Иеродиакон Василий — будущий архиепископ Леонтий Чилийский — вспоминал, как в их полуподпольный монашеский кружок в Феодоровском подворье в честь 300-летия дома Романовых, «где всё было выдержано в старом русском стиле», приходили читать доклады профессора Богословского института, Горного института (в частности, профессор О. Н. Чапурин), а также поэт Николай Клюев — «с этим замечательным человеком меня познакомил мой друг по Институту Иннокентий, который тоже пописывал стихи и давал их на прочтение поэту». Иеродиакон вспоминал свои гощения у Клюева, его чтение «Деревни», «Заозерья» и «Погорельщины» — и совершенно непривычный для тогдашнего Ленинграда быт и внешний вид поэта: «Всё было оригинально, пахло Древней Русью. В красном углу много старинных образов и среди них особенно выделялся образ Спаса Недремлющее Око. У образов теплилась лампада, а также другая у раскрытого старинного антиминса без мощей. Вместо стульев резные лавки, а также столы, ларцы. Всё в древнем русском стиле, как на картинах Рериха (по всему видать, что Василий знал этот быт лишь „по Рериху“, в лучшем случае — „по Нестерову“, в отличие от Клюева. —
Автор этих воспоминаний и оставил свидетельство того — прихожанином какой именно обители был Николай в Ленинграде конца 1920-х годов: «Сам Н. Клюев усердно посещал Николаевский Единоверческий храм, думал о монашестве, если бы, по его словам, были условия на то. Себя почему-то в откровенной беседе сравнивал с Вл. Нифонтом до его покаяния…»
Фёдор Евфимьевич Мельников охарактеризовал Единоверие как «переходную церковь — от старообрядчества в новообрядчество… Принадлежащие к этой церкви именуются единоверцами, или соединенцами. Названы они так потому, что будто бы имеют одну веру с новообрядческой церковью.

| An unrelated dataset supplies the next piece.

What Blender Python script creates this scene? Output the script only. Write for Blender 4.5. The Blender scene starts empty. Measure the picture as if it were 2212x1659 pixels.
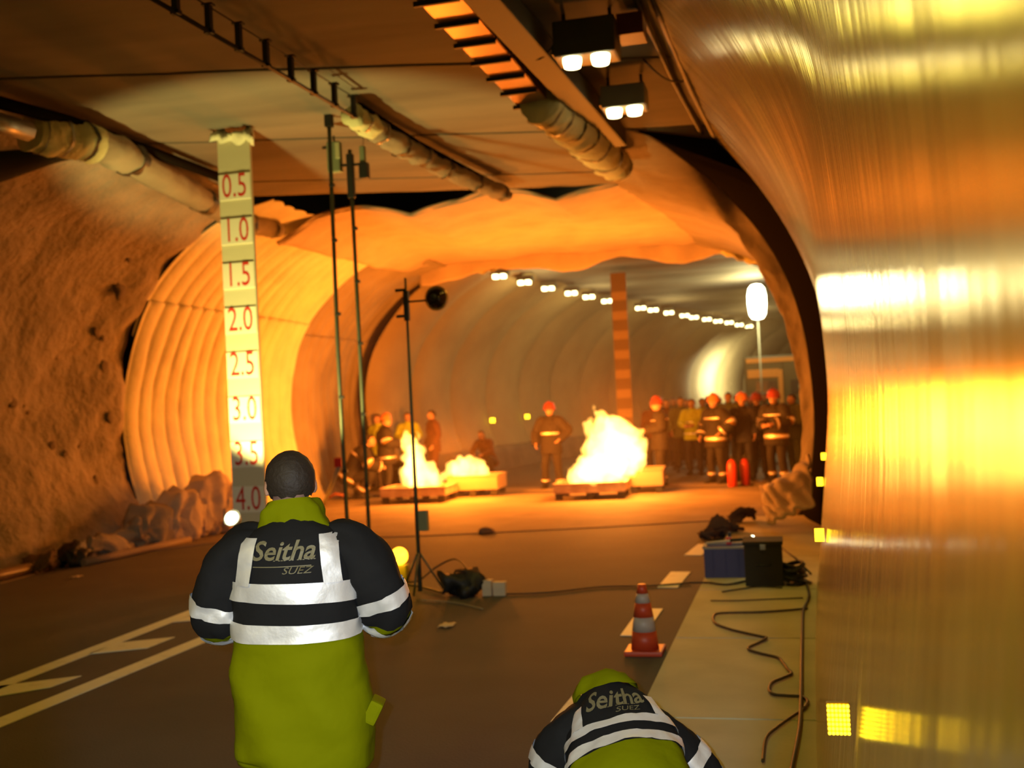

На самом же деле они не имеют полного единства в вере ни с новообрядцами (то есть последователями никоновской церкви), ни со старообрядцами…».
Не согласился бы с подобной категоричностью Николай Алексеевич Клюев, ушедший от крайностей староверия в неприятии всей действительности и начертавший: «кто за что, а я за двоеперстие», ищущий, взыскующий единения в Духе, в Благодати, словом соединяющий эпохи и миры, пытающийся заново обрести себя в разламывающейся неуютной действительности.
«…B условиях безбожного ига в России… невозможно свободное обсуждение церковных и вообще религиозных вопросов. Для этого нужно ждать других времён…» (Ф. Е. Мельников).
Не антиправославная «художественная самодеятельность» — всё решала и вершила железная рука окрепшего нового государства.
«Мы не нуждаемся ни в каком патриотизме…» — заявил бывший «богостроитель» Луначарский в 1928 году. Почему не нуждаемся? Потому что нужно «отказаться от обломовщины»… Поставив знак равенства между «обломовщиной» и патриотизмом, уже можно было изрекать любые сентенции, ласкавшие всегда слух либералов всех мастей и ласкающие его по сей день. Оказывается, «обломовщина является нашей национальной чертой», ибо «мы не совсем „европейцы“ и очень, очень мало „американцы“, но в значительной степени — азиаты. Это, так сказать, дань нашему евроазиатству» (ком грязи в сторону евразийцев!). Идеал наркома просвещения — «человек западного типа», который «не чувствует себя гражданином определённой страны… является интернационалистом»…
Лекция сия называлась «Воспитание нового человека».
Новый человек в эти годы воспитывался поистине ударными темпами. И одной из главных «мер воспитания» стало разрушение привычной среды, изменение всей атмосферы в стране. Конец 1920-х годов — это время предельной активизации антирусских сил в государственном и партийном аппарате. Клюева специально вызывали в ГПУ во время процесса над Промпартией и спрашивали о его «отношении к Рамзину» (одному из главных подсудимых). А поэт (как он потом рассказывал) лишь «ломался»: «Рамазинов? Помню. У нас в деревне железом торговал…» По старой памяти мог обратиться к тому же Луначарскому, в выступлениях которого в это время русофобия буквально зашкаливала. Но Клюева он помнил и кое-какую помощь оказывал.